Rep. Rick Renzi, R-Ariz., is pushing a "Red Zone Defense" that would use radar-equipped tethered balloons to peer across the Southwest border to spot smugglers and illegal crossers as they left Mexico.

Los Angeles-based Northrop Grumman, which manufactures the Global Hawk unmanned aerial reconnaissance vehicle, will likely tout its expertise in unmanned aerial vehicle technology.Other potential components of Chertoff's virtual fence include battery-powered portable radar units that agents could carry in a backpack and portable sensors that could be easily moved as immigrants switch routes.

Improved seismic sensors that can pick up the rumbling of a smuggler's truck or sophisticated receivers that can ferret out a cellphone signal in the underbrush may also be part of the mix.

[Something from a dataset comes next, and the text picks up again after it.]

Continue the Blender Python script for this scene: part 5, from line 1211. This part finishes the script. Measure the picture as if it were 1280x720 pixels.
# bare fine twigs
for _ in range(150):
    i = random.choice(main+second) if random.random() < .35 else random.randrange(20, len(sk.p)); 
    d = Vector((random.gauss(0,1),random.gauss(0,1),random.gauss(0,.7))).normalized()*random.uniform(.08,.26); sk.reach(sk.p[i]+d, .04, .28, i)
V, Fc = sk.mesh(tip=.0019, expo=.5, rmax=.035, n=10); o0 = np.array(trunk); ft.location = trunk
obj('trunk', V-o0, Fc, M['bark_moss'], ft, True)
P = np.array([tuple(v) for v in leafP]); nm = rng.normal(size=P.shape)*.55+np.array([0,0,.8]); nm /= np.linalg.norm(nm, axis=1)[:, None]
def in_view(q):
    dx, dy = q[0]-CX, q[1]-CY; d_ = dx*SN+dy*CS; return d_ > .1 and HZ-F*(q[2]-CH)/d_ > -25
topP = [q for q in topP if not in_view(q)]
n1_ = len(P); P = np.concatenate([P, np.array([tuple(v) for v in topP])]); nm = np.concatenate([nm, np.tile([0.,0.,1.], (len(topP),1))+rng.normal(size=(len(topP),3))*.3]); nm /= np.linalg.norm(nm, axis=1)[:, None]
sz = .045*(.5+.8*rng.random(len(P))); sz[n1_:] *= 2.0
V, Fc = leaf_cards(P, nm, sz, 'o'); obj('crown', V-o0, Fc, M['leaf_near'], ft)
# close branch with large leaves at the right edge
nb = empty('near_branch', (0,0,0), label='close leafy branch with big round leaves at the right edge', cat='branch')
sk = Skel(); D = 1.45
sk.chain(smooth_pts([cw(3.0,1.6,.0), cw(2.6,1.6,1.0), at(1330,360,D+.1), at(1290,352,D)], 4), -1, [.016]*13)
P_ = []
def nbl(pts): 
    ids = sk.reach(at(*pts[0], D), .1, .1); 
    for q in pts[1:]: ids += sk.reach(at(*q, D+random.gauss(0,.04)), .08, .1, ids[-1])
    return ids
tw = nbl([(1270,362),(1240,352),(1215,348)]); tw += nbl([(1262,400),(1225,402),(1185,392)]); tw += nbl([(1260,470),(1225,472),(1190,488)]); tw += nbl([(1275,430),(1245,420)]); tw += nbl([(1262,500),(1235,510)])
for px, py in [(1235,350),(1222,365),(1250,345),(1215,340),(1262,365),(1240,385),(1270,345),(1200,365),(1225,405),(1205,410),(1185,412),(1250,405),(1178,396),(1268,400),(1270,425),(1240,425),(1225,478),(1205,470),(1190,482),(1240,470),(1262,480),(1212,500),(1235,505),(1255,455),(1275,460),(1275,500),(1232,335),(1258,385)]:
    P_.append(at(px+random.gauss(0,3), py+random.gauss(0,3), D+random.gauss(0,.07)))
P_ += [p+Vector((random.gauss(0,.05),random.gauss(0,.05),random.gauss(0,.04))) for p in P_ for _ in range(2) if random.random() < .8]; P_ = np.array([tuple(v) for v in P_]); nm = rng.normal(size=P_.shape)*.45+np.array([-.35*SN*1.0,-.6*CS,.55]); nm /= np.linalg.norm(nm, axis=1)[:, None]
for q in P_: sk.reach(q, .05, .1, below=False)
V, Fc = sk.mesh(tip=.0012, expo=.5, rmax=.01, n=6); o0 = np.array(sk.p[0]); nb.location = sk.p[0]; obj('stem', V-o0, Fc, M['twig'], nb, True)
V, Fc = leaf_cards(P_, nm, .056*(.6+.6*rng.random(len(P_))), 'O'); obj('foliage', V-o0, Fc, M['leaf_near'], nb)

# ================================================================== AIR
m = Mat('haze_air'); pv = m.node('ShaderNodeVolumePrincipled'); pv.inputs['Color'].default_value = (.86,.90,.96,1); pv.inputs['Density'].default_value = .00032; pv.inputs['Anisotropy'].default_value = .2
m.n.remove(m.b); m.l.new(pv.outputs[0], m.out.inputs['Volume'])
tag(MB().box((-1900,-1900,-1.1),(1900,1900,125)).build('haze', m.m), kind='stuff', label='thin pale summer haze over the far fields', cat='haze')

Bruce Walker, director of homeland security for Northrop Grumman, called the border initiative "a pretty big deal" that will "attract an awful lot of competition." But "at the end of the day," he said, only a few may have the expertise to make a serious showing.

The growing public outcry for strengthening borders could give contractors a lasting source of business, said Darren Bezdek, a manager for INPUT of Reston, Va., a market research firm that tracks federal procurement.

"It's going to be very significant," he said. "Border security is not going to be a one-time solution. It's going to be ongoing for years to come."